In Dow We Trust
A More Optimistic Bunch
What Are American Homeowners Smoking?
We’ve been hearing a lot lately about how interconnected Wall Street and Main Street are. Well, it turns out that connection may be even stronger than we think; it may go deep down into the subconscious.
That’s what experts say about a conclusion in a series of surveys of small-business owners by the City Business Journals Network, an advertising affiliate of Portfolio.com’s parent company, American City Business Journals, that the optimism or pessimism felt by small-business owners about their own businesses tracks the fluctuations of the Dow Jones industrial average.
So, with the Dow clawing its way back up toward 10,000, the latest survey of business owners for Portfolio.com shows optimism is also climbing.
Fifty-two percent of business owners with 5 to 499 employees surveyed felt optimistic about their business’ prospects in the next 12 months when the survey was taken in August and September, as the latest Dow rally was well under way. That optimism number was up 22 percent from March, when optimism hit its low of 35 percent as the market wallowed. An even bigger number, 71 percent, of executives of companies with more than 500 employees surveyed in September were optimistic.

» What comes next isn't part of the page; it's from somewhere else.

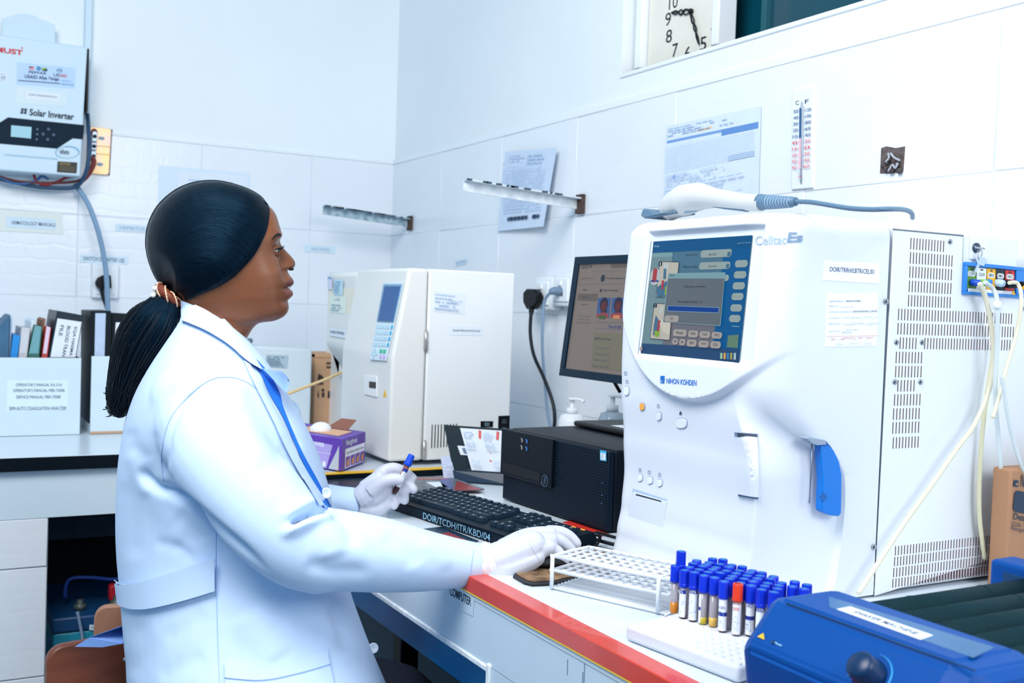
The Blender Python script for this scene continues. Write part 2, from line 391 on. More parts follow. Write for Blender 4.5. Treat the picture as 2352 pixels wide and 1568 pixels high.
# shelf brackets: enamelled angle iron arms sticking out of the wall
def bracket(label, wall_px, tip_px, xw, out, name='shelf_bracket'):
    w0 = P(*wall_px, 0, xw)
    best = None
    for k in range(400):                         # the arm runs straight out from the wall; find the length that ends under the tip pixel
        x = xw-.05-k*.002; t = Vector((x, w0.y, w0.z)); v = ROT.transposed() @ (t-EYE); px = CX+F*v.x/-v.z
        if px <= tip_px[0]: break
    t.z = P(*tip_px, 0, x).z; t.y = w0.y
    o = thing(name, label, 'bracket', w0, 'wall shelf brackets'); d = t-w0; up = Vector((0, 0, 1)); s = Vector((0, 1, 0))
    h = .03
    m1 = mat('chipped_white_enamel', (238, 243, 246), .3, col2=(205, 215, 222), vscale=40) if 'white' in label else mat('chipped_green_enamel', (196, 214, 222), .4, col2=(120, 150, 165), vscale=50)
    b = B(); b.obox(w0-up*h, d, up*h, s*.004, .001); b.done('web', m1, o)
    b = B(); b.obox(w0-up*.004, d, up*.004, -s*.022, .001); b.done('flange', m1, o)
    m2 = mat('rust', (92, 74, 66), .8, var=.6, vscale=150)
    b = B(); b.obox(w0+Vector((-.012, -.024, -h-.012)), (.012, 0, 0), (0, .032, 0), (0, 0, h+.022), .001); b.done('wall_stub', m2, o)
    b = B(); rd = random.Random(3)
    for i in range(14 if 'white' in label else 34):
        f = rd.random(); p = w0+d*f; b.box(p+Vector((-.004, -.0235, -.004)), p+Vector((rd.uniform(.002, .02), -.0215, .001)))
    b.done('chipped_edge', mat('dark_chip', (60, 78, 92), .8), o, kind='stuff')
bracket('white enamel angle bracket sticking out over the notice sheet', (1334, 456), (1065, 412), A-.007, 0)
bracket('dark chipped angle bracket at the corner of the room', (943, 503), (742, 472), A-.007, 0)
# power sockets and plugs
def socket(label, px0, px1, x, grp):
    p, q = P(*px0, 0, x), P(*px1, 0, x); o = thing('wall_socket', label, 'socket', (A, p.y, min(p.z, q.z)), grp)
    b = B(); b.box((A-.045, min(p.y, q.y), min(p.z, q.z)), (A-.008, max(p.y, q.y), max(p.z, q.z)), .006); b.done('box', m_white, o)
    ym, zm = (p.y+q.y)/2, (p.z+q.z)/2; hh = abs(p.z-q.z)
    b = B(); b.box((A-.051, ym-abs(p.y-q.y)*.38, zm-hh*.36), (A-.044, ym+abs(p.y-q.y)*.38, zm+hh*.36), .003); b.done('face_plate', m_trim, o)
    b = B(); b.box((A-.056, ym-.008, zm+hh*.12), (A-.05, ym+.008, zm+hh*.28), .002); b.done('switch', m_white, o)
    for dy, dz in ((0, .02), (-.012, -.012), (.012, -.012)):
        b = B(); b.box((A-.0516, ym+dy-.0025, zm+dz-.006), (A-.0512, ym+dy+.0025, zm+dz+.006)); b.done('slot', m_black, o)
    return o
SX = A-.05
socket('white wall socket holding the big black plug', (1224, 636), (1262, 712), SX, 'wall sockets')
socket('white wall socket with the grey cable by the monitor', (1266, 628), (1308, 704), SX, 'wall sockets')
m_cable = mat('black_rubber', (16, 24, 34), .5); m_gcable = mat('grey_cable', (132, 156, 184), .5)
pc_ = P(1224, 690, 0, SX-.04)
o = thing('power_plug', 'black three pin plug in the socket with hanging black cord', 'plug', pc_)
b = B(); pts = [P(x, y, 0, SX-.02) for x, y in ((1206, 672), (1214, 663), (1232, 664), (1239, 674), (1238, 695), (1228, 710), (1214, 710), (1206, 694))]
b.prism([p+Vector((.012, 0, 0)) for p in pts], (-.02, 0, 0), .004); b.done('plug_body', m_black, o)
XK = A-.1
b = B(); b.tube([P(1221, 706, 0, SX-.03), P(1220, 722, 0, SX-.035)], [.009, .006], 10, smooth=0); b.done('strain_relief', m_black, o)
b = B(); b.tube([P(x, y, 0, XK) for x, y in ((1220, 716), (1218, 765), (1226, 815), (1246, 860), (1262, 900), (1272, 935), (1274, 970), (1268, 1000))], .0048, 10); b.done('cord', m_cable, o)
o = thing('power_lead', 'grey appliance lead with angled plug at the far socket', 'cable', P(1284, 668, 0, SX-.02))
b = B(); b.tube([P(1288, 669, 0, SX), P(1272, 668, 0, SX-.02), P(1262, 672, 0, SX-.03)], [.012, .011, .007], 10); b.done('plug_body', mat('grey_plug', (110, 132, 158), .5), o)
b = B(); b.tube([P(x, y, 0, XK+.02) for x, y in ((1264, 671), (1252, 688), (1247, 720), (1246, 800), (1252, 880), (1257, 940), (1265, 985), (1270, 1005))], .0042, 10); b.done('cord', m_gcable, o)
# little wall label
def wall_label(name, label, px, ax, val, txt, mt, tm, inset=(.08, .25, .92, .75), grp=None):
    q = [P(*p, ax, val) for p in px]; o = slab(name, *q, .0005, mt); tag(o, label, 'label', grp)
    prints('lettering', Frame(*q), [('t', t, *bx, tm) for t, bx in (txt if isinstance(txt, list) else [(txt, inset)])], o); return o
m_label = mat('label_paper', (214, 232, 244), .6); m_tape = mat('yellowed_tape', (228, 234, 228), .4)
wall_label('wall_label', 'tiny white OLMS label above the beige analyser', ((1046, 612), (1072, 606), (1045, 599), (1071, 593)), 0, A-.009, 'SLIMS', m_label, m_inkg)
# ================================================================ on the back wall
YB = BY-.009
# solar inverter
YI = BY-.13
q = [P(-70, 385, 1, YI), P(184, 405, 1, YI), P(-66, 70, 1, YI), P(201, 108, 1, YI)]
inv = thing('solar_inverter', 'large white wall inverter with a black control strip and stickers', 'inverter', ((q[0].x+q[1].x)/2, BY, q[0].z))
fr = Frame(*q); m_inv = mat('inverter_white', (206, 226, 238), .45); m_pet = mat('petrol_black', (3, 32, 50), .5, spec=.15)
b = B(); b.prism([q[0], q[1], q[3], q[2]], (0, .12, 0), .004); b.done('casing', m_inv, inv)
b = B(); b.box(q[3]+Vector((0, .004, -.2)), q[3]+Vector((.006, .1, -.004))); b.done('side_slot', m_black, inv)
def ipx(x, y):
    # frame coordinates of a photo pixel on the inverter front
    p = P(x, y, 1, YI); u = (p.x-q[0].x)/(q[1].x-q[0].x); z0_ = q[0].z*(1-u)+q[1].z*u; z1_ = q[2].z*(1-u)+q[3].z*u
    return (u, (p.z-z0_)/(z1_-z0_))
def zpx(x, y): return ipx(x*300/1069, y*440/1568)
it = [('p', [zpx(*p) for p in ((-60, 1170), (0, 1176), (460, 1216), (585, 1132), (668, 1140), (675, 1022), (62, 960), (0, 1000), (-60, 1000))], m_pet)]
prints('control_strip', fr, it, inv, off=.0008)
b = B(); pts = [fr.at(*zpx(*p), .0012) for p in ((85, 1118), (248, 1134), (252, 1040), (88, 1025))]; b.prism(pts, fr.n*.002); b.done('display', mat('lcd', (150, 200, 214), .3), inv)
for x, y in ((388, 1058), (345, 1097), (430, 1103), (383, 1141)):
    b = B(); b.lathe(fr.at(*zpx(x, y), .0008), fr.n, [(.0058, 0), (.0058, .0018), (.0045, .003)], 14); b.done('button', mat('button_navy', (30, 62, 92), .35), inv)
for x, y in ((299, 1057), (297, 1098), (295, 1140)):
    b = B(); b.lathe(fr.at(*zpx(x, y), .0008), fr.n, [(.003, 0), (.003, .0012)], 10); b.done('indicator', mat('led_off', (70, 110, 140), .35), inv)
m_red = mat('logo_red', (205, 40, 55), .5); m_bk = mat('logo_dark', (16, 46, 70), .5)
u0, v0 = zpx(-72, 440); u1, v1 = zpx(185, 396)
it = [('t', 'MUST', zpx(-34, 0)[0], zpx(45, 436)[1], zpx(183, 0)[0], zpx(45, 392)[1], m_red, .035), ('c', *zpx(168, 392), .006, m_red)]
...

The number of small-business people very concerned about the U.S. economy dropped to 59 percent in September from 69 percent in August and 77 percent in March, again when the market was down. For the first time in at least six months, the economy wasn’t the top concern of business owners. They were more worried about the rising cost of benefits including health insurance in September than they were about the economy. And more business leaders, 38 percent, thought the economy was finally starting to turn around than felt it wasn’t, 33 percent.
“I always say the Dow Jones is up, optimism is up,” says Godfrey Phillips, the City Business Journals Network vice president who oversaw the research. “People really want to be optimistic.”

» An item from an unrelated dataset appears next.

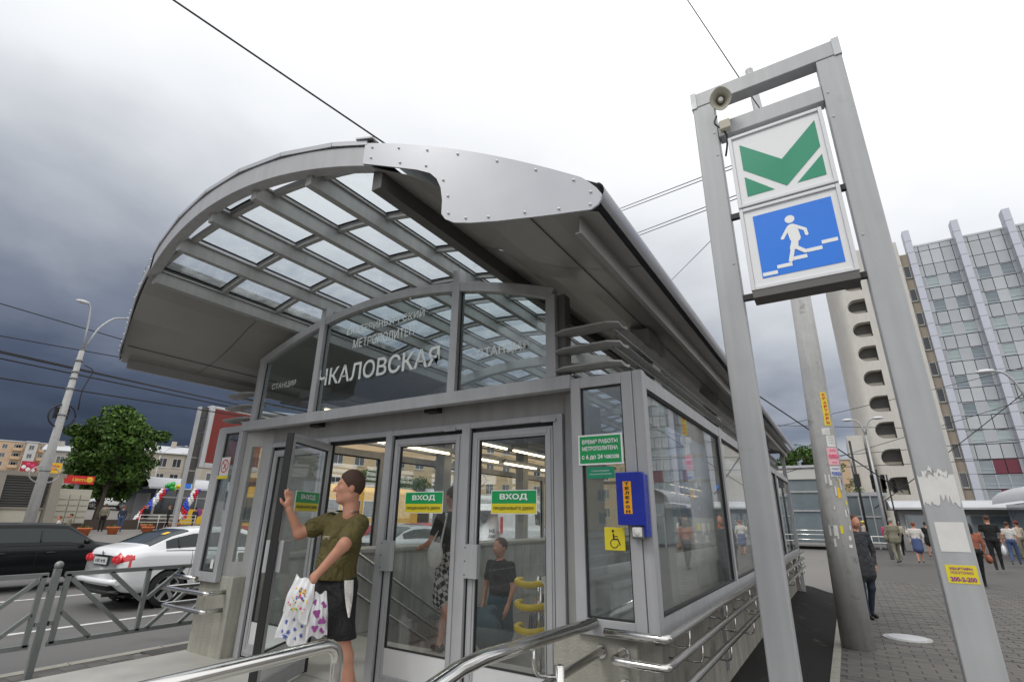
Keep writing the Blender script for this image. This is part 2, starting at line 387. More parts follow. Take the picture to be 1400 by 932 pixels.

For Howard Learner of Kaldi’s Coffee in St. Louis, the connection between the market and how he feels about business, or just about anything, certainly rings true.
“The Dow Jones is basically my mood ring,” Learner said. “It’s sort of like a security thing. What it’s come to mean is how is the economy doing? It’s funny because it really is stupid. Thirty stocks are irrelevant to most people’s lives. It’s very unsophisticated, but in a sense it can become a very self-fulfilling prophecy. Kooky, but it’s amazing when you think about it.”

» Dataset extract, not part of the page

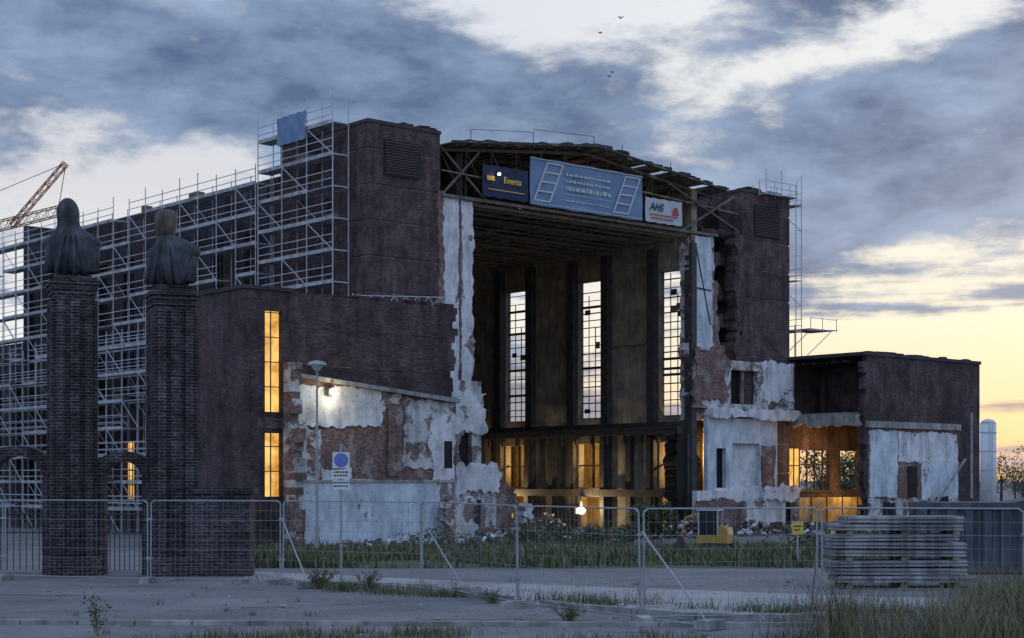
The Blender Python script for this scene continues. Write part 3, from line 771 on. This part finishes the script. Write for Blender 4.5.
def loft(name,secs,mat,T,parent,folds=9,amp=.03,n=40,seed=0):
    rr=random.Random(seed); b=MB(); vs=[]
    for (z,rx,ry,ox,oy) in secs:
        for i in range(n):
            t=2*math.pi*i/n; f=1+amp*math.sin(folds*t+z*2.0+seed)*(1 if z<1.35 else .3)+amp*.6*math.sin((folds*2+1)*t-z*3)+rr.uniform(-.012,.012)
            cx,sx=math.cos(t),math.sin(t); p=.82
            cx=math.copysign(abs(cx)**p,cx); sx=math.copysign(abs(sx)**p,sx)
            vs.append((ox+rx*cx*f,oy+ry*sx*f,z))
    k=len(secs); fs=[(j*n+i,j*n+(i+1)%n,(j+1)*n+(i+1)%n,(j+1)*n+i) for j in range(k-1) for i in range(n)]
    fs+=[tuple(range(n-1,-1,-1)),tuple(range((k-1)*n,k*n))]
    b.add(vs,fs); o=b.build(name,[mat],parent,None,True); o.matrix_local=T
    sm=o.modifiers.new('s','SUBSURF'); sm.levels=1; sm.render_levels=1
    return o
E=empty('brick_gate_column')
b=MB(); column(b,-11.6,42.2,1.0,7.75,rad(22)); b.build('shaft',[M_gate],E)
E2=empty('hooded_statue',Matrix.Translation((-11.6,42.2,7.86))@Matrix.Rotation(rad(12),4,'Z'))
loft('robed_body',[(0,.50,.42,0,0),(.25,.55,.44,0,0),(.55,.60,.45,.01,0),(.8,.64,.43,.02,0),(.98,.63,.40,.02,0),(1.09,.54,.37,.0,0),(1.18,.42,.33,-.04,0),(1.27,.33,.30,-.07,0),(1.37,.285,.29,-.09,-.01),(1.5,.285,.31,-.10,-.02),(1.68,.295,.32,-.10,-.03),(1.84,.27,.29,-.11,-.03),(1.97,.20,.21,-.11,-.02),(2.08,.07,.08,-.11,0)],M_bronze,Matrix(),E2,11,.05,seed=1)
b=MB(); b.cyl((-.55,-.02,.84),(-.54,-.15,.1),.15,.15,12); b.cyl((.57,-.02,.86),(.56,-.15,.1),.15,.15,12)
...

Well, maybe not so kooky, says Jason Pride, vice president and director of research at Haverford Investments, who is also a student of behavioral finance.
He says it’s difficult to tell which comes first, the business optimism or the rise in the Dow. “I would lay out a question as to which one leads to the other,” he said.
For example, start your clock in March, when everything looks truly grim. But someone—an investor, a consumer, a businessperson—decides that it’s gone far enough, hit bottom, and maybe it’s time to start doing some buying.
That decision they make can give someone else confidence to do something similar, maybe invest in a stock or buy something for their business. Maybe some economists and Wall Street analysts start picking up on the trend, and things start to snowball.